LONDON — Canada’s Department of National Defence is awaiting a Dec. 15 deadline for five nations to join the U.S.-led Wideband Global Satcom (WGS) X- and Ka-band military communications system before committing more than $450 million to the project over a decade or so, a Canadian defense official said Nov. 30.
While Canada has concluded that joining WGS with four other nations — Denmark, Luxembourg, the Netherlands and New Zealand — makes financial and operational sense, it will not proceed unless its four partners make similar commitments by signing a memorandum of understanding (MOU).
“What we have essentially decided together is to purchase a ninth WGS satellite,” Lt. Col. Abde Bellahnid, the Canadian Defence Department’s director of space requirements, said. “We have made our decision but we will know more after the 15th, when the MOU is supposed to be signed by the five governments.”
Unlike the government of Australia, which has agreed to purchase a WGS satellite on its own in return for access to the global network, Canada and the four other nations are combining their efforts to finance a WGS spacecraft. They too would then get access to the entire global constellation.
The Canadian government has agreed to spend some 477 million Canadian dollars ($462 million) on what it calls its Mercury Global military satellite telecommunications project, which for now is centered on the U.S. WGS constellation. The investment total includes the entire program costs over a decade or so, including ground terminals.
Addressing the Global Milsatcom conference organized by SMi Group here Nov. 30, Bellahnid said Canadian military planners have concluded that the difficulties they have encountered in securing commercial satellite bandwidth during emergency deployments of late will not improve.

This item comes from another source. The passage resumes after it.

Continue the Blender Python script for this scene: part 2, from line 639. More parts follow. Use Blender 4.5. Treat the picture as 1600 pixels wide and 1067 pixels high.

Similarly, prices are not likely to go down.
At the same time, he said, Canadian military demand for satellite bandwidth is rising, making reliance on commercial capacity increasingly untenable.
One forecast, he said, showed that Canadian forces would be spending 100 million Canadian dollars annually on satellite bandwidth as of 2022, and even this estimate may be too low given the increased use of streaming video feeds from unmanned aerial vehicles.
Hence the decision on WGS: “The status quo was not acceptable,” Bellahnid said. “It would cost too much — and the 100 million dollars a year was just for the satellite segment. Considering the size of our forces, that’s a lot. After a lengthy study, in 2011 we chose WGS based on a good business case. We have made our choice on the space segment, and we have approval to sign the MOU. But nothing is signed yet.”
Bellahnid declined to discuss details of the WGS agreement but said it would give the new partners immediate access to the WGS network. They would not have to wait until “their” WGS satellite is operational. “We get access as soon as we sign the MOU,” he said.
Bellahnid declined to speculate on whether the four other nations would commit to WGS, whose satellites are being built by Boeing Space and Intelligence Systems of El Segundo, Calif. Three WGS satellites are in orbit, three more are under construction and Boeing in September received a contract to build a seventh and develop long-lead items for an eighth.
Several government officials here said Denmark, Luxembourg and the Netherlands are under at least some pressure to scrap WGS in favor of a yet-undefined European satellite telecommunications project, starting with capacity available now onboard satellites developed for France, Britain and Italy, among others.
Canada and the Netherlands are partners, as is Britain, in the U.S. Advanced Extremely High Frequency (AEHF) military satellite telecommunications constellation, whose prime contractor is Lockheed Martin Space Systems of Sunnyvale, Calif.
Canada’s AEHF investment is estimated to total 555 million Canadian dollars through 2025, of which 204 million Canadian dollars is paying for Canada’s 5 percent share of the AEHF satellite system. “We invested $200 million to access an $11 billion U.S. space segment,” Bellahnid said.
Canadian civil and military space authorities have been debating a project called the Polar Communications and Weather (PCW) system for several years. Canada’s MDA Corp. has led studies on costs and technical design. The tentative design includes two Ka-band communications satellites in highly elliptical orbit to provide communications in the Canadian Arctic to link a region that is beyond the reach of geostationary orbiting satellites.
Bellahnid agreed the PCW decision has been delayed, but he said the project is not dead.
Similarly, he said, Canada sooner or later will need a next-generation narrowband communications system — to serve its future F-35 fighter jet fleet, if nothing else.
“This is still at a very early stage of analysis,” Bellahnid said. “We need something around 2018. Could we use a regional hosted payload, or enter a long-term commercial lease? Perhaps join an existing constellation? Options are open. But the fact is that we have fighter airplanes and we’re going to need communications.”